SNB chairman Thomas Jordan was on the defensive in a room full of private bankers Keystone

Negative interest rates are the bane of the financial sector – and the longer they remain, the louder bankers cry foul. The Swiss private banking and asset management lobby groups invited both the central bank chairman and finance minister to explain themselves.

Since introducing a negative rate of interest in January 2015, the Swiss National Bank (SNB) has charged domestic banks more than CHF3 billion ($2.97 billion) for the privilege of parking cash in its vaults.

Ultra-low interest rates over the last few years has also played havoc with traditional investments, such as bonds, which has hit the banking, insurance, asset management and pension industries.

Financial players vented their frustration at the Private Banking Day in Zurich on Thursday. Yves Mirabaud, president of the Association of Swiss Private Banks, complained that the specific rules governing negative interest rate charges on so-called sight deposits at the SNB had always discriminated against pure wealth managers.

But he noted that “the voices criticising negative interest rates have become louder and more numerous. We no longer feel alone.” He added that he hoped future conditions might allow “our central bank to loosen its stranglehold” on interest rates.

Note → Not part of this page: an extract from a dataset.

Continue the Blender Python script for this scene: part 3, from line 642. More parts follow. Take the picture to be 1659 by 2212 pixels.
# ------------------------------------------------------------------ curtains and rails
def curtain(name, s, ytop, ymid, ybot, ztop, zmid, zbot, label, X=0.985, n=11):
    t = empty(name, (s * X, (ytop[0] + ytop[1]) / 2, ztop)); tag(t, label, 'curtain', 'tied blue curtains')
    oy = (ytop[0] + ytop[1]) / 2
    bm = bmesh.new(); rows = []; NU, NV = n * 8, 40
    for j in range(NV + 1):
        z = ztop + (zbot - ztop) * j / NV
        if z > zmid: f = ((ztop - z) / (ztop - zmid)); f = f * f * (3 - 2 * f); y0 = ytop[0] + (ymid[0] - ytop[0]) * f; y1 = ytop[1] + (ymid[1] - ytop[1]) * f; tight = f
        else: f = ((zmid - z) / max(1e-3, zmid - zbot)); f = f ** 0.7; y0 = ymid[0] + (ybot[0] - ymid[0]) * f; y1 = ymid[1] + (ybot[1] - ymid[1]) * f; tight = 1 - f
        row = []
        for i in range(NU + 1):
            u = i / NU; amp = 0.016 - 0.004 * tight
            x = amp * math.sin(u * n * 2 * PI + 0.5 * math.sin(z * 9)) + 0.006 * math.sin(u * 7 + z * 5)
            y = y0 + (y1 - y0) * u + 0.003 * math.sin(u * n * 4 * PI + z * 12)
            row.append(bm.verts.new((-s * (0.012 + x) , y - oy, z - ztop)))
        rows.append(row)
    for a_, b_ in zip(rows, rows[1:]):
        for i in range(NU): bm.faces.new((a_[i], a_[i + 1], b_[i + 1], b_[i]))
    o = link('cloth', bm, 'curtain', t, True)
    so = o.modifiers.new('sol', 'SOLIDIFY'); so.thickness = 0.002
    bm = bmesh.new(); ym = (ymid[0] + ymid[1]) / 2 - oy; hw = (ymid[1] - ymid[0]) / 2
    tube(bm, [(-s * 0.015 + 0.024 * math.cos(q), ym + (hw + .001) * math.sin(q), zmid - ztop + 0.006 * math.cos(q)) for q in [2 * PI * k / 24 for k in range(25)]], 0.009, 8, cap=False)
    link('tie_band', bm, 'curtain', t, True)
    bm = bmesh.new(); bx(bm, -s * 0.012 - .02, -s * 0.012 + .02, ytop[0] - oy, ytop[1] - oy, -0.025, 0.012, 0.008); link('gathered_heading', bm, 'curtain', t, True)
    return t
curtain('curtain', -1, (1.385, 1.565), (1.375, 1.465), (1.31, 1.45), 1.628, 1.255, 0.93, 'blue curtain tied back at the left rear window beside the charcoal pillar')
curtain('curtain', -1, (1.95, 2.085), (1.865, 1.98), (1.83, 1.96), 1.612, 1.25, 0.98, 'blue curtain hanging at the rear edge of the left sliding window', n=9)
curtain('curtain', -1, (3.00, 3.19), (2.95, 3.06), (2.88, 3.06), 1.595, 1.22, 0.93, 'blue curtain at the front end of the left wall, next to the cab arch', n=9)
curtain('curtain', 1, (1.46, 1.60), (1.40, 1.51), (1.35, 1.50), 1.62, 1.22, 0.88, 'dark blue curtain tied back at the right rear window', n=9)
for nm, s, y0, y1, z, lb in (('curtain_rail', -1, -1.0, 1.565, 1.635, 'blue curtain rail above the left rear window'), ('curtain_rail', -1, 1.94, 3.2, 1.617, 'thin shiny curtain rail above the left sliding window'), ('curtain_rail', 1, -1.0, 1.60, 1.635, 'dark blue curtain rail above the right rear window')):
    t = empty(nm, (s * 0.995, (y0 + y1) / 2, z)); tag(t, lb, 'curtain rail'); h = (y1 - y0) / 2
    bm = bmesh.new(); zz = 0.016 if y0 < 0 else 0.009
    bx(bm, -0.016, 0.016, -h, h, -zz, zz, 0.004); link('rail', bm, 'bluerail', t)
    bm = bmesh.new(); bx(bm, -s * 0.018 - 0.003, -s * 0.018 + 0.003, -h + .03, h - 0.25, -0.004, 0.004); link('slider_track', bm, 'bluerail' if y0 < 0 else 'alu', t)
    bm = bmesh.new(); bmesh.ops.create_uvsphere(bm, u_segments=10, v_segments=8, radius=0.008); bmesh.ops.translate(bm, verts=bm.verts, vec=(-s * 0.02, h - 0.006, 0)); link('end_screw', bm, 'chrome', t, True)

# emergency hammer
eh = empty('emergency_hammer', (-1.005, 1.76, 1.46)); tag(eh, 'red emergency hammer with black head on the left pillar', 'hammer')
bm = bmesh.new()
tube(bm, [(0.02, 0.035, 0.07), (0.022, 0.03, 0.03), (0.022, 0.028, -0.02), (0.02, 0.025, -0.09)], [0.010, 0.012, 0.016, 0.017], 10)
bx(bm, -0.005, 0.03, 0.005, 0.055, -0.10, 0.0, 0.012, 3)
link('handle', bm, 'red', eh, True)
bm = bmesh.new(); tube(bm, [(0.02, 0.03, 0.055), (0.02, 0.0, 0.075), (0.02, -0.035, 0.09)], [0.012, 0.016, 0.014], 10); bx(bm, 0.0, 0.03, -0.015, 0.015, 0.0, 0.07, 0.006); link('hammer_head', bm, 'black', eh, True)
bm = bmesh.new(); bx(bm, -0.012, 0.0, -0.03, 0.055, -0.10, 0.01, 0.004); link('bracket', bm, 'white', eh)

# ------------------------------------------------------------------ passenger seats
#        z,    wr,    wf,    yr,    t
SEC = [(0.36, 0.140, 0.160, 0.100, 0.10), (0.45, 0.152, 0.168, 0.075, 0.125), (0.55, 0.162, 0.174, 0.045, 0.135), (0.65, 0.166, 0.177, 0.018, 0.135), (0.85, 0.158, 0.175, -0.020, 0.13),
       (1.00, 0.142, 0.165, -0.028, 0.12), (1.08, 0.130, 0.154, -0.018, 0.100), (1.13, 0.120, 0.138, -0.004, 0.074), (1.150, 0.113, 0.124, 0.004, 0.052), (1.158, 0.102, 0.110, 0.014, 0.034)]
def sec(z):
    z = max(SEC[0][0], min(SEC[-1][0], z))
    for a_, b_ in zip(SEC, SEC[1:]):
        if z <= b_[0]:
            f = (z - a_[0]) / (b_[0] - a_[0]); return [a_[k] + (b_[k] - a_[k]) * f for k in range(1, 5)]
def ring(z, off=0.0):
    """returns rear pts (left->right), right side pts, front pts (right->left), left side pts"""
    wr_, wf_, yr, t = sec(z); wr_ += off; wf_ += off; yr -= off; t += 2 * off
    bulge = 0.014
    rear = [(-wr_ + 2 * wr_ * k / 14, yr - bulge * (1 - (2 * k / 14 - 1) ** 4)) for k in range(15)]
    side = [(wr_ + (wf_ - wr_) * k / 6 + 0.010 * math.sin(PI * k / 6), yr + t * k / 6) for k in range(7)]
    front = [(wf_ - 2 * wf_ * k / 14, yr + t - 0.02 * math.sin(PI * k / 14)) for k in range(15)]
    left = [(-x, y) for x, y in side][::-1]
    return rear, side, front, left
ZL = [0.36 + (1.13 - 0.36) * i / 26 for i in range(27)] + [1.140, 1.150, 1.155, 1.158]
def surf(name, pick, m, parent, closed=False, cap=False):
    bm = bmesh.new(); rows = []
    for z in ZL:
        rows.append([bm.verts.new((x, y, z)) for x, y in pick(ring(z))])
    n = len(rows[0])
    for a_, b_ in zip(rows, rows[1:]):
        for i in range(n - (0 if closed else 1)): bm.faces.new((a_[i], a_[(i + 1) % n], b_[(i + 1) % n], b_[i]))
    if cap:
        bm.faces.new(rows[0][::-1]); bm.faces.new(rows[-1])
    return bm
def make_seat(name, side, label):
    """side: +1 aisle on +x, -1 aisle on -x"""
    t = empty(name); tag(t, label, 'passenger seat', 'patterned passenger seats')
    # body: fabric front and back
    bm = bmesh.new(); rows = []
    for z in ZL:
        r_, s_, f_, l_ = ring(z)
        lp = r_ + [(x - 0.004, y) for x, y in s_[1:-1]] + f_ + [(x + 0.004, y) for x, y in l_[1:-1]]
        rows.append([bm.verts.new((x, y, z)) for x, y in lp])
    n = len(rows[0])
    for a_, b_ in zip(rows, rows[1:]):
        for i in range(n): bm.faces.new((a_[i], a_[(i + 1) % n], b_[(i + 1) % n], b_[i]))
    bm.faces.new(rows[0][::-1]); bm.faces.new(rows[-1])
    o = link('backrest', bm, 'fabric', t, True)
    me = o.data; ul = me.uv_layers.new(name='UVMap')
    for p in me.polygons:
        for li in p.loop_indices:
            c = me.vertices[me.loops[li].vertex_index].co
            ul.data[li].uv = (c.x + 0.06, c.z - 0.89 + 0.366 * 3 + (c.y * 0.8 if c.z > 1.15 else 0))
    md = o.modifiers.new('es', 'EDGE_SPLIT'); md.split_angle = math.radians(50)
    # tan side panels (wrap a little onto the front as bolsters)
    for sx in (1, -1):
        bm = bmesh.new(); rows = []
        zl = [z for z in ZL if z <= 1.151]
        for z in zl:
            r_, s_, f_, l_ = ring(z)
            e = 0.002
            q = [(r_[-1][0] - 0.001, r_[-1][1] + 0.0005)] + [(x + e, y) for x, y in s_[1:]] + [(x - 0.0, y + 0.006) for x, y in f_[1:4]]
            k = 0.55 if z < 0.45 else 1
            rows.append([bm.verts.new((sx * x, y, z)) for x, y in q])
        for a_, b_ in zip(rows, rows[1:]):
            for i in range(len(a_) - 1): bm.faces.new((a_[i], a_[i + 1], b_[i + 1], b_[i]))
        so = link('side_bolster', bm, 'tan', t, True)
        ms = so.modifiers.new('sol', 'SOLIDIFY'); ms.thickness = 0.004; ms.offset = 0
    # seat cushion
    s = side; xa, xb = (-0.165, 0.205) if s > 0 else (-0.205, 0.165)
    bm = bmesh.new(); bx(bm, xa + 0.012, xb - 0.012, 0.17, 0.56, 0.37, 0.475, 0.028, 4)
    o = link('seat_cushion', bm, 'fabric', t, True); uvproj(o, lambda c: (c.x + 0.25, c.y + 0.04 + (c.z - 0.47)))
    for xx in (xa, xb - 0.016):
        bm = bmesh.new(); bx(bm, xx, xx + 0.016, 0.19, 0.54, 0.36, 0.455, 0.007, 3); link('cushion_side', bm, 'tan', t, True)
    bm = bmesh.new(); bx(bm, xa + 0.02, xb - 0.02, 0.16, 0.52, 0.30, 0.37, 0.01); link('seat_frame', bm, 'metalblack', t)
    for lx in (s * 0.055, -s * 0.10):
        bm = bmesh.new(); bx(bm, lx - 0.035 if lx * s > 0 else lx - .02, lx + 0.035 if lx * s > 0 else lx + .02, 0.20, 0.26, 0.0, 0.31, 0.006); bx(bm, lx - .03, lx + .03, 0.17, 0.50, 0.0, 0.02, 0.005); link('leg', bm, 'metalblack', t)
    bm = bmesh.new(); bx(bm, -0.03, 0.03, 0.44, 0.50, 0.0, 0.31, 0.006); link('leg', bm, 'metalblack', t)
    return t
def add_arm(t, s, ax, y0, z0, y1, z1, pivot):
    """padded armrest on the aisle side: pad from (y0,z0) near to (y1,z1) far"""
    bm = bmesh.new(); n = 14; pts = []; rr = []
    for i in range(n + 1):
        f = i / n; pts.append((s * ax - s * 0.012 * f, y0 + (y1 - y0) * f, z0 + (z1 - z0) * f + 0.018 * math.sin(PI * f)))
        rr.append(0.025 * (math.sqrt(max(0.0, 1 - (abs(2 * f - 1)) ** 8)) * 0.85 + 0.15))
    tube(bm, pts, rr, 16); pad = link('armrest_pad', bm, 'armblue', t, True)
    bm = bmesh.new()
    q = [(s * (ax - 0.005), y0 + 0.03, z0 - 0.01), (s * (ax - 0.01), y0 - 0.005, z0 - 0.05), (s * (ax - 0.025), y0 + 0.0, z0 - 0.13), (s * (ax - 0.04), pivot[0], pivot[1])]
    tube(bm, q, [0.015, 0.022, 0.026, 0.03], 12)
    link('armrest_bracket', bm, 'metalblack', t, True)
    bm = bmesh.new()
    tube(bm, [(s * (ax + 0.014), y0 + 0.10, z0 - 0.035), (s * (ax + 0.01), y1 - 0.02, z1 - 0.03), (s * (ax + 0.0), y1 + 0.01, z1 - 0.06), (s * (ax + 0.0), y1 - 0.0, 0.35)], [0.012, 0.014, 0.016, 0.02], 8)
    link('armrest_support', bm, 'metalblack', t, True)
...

Those conditions will largely be dictated from abroad, particularly by the European Central Bank (ECB). SNB Chairman Thomas Jordan said Switzerland’s monetary policy was a hostage to weak economic conditions in some EU states, which prompted the ECB to print trillions of euros and move euro interest rates into negative territory.

This forced the SNB to abandon its franc-euro peg and plunge Switzerland’s interest rates into the red. “We have a situation where people want the franc so much, they are willing to pay [negative interest charges] for it,” Jordan said. “Monetary policy can only change once that situation changes.”

‘Home-made problem’

But not everyone was willing to accept Jordan’s ‘my hands are tied’ argument. Herbert Scheidt, chairman of the Swiss Bankers Association, bemoaned the fact that Swiss banks were charged CHF1.5 billion by the SNB last year alone. “That money could have been spent on much more useful things, such as improved IT systems,” he said. 

He added that low interest rates had encouraged people to hoard cash rather than invest. “This is a home-made problem,” he said, pouring cold water on Jordan’s argument that the blame lies entirely outside of Switzerland.

The Private Banking Day organisers even invited along German economist Hans-Werner Sinn to help them ram home the point that negative interest rates are bad. Sinn warned that the countries most likely to suffer from such monetary policy are those where house prices have risen rapidly in recent years – Switzerland, Germany and Austria. These are the places most likely to experience high levels of mortgage defaults when interest rates start to go up again.

For his part, Swiss Finance Minister Ueli Maurer said that government policy was aimed at improving the position of Swiss banks in Europe and the wider world. The government is intent on securing future EU access for Swiss financial players, reducing the costs of regulation and administration and solving long-running tax evasion arguments, he told financiers.

The SNB’s Thomas Jordan is not the only central banker to feel the heat of mounting criticism over monetary policy. On Wednesday, European Central Bank president Mario Draghi was given a hostile reception by Dutch politicians at the Hague.

Tempers sometimes flared during the two-hour meeting that questioned the ECB’s record on transparency and its policy of spending €60 billion per month on mainly government bonds. Dutch MPs said the policy drove up housing prices to dangerous levels and weakened investment returns for pension and insurance funds.

Draghi was forced onto the defensive, saying the quantitative easing policy had created four and a half million jobs. He added that pension funds would eventually thank the ECB for fixing the eurozone economy that was in danger of collapse before the intervention.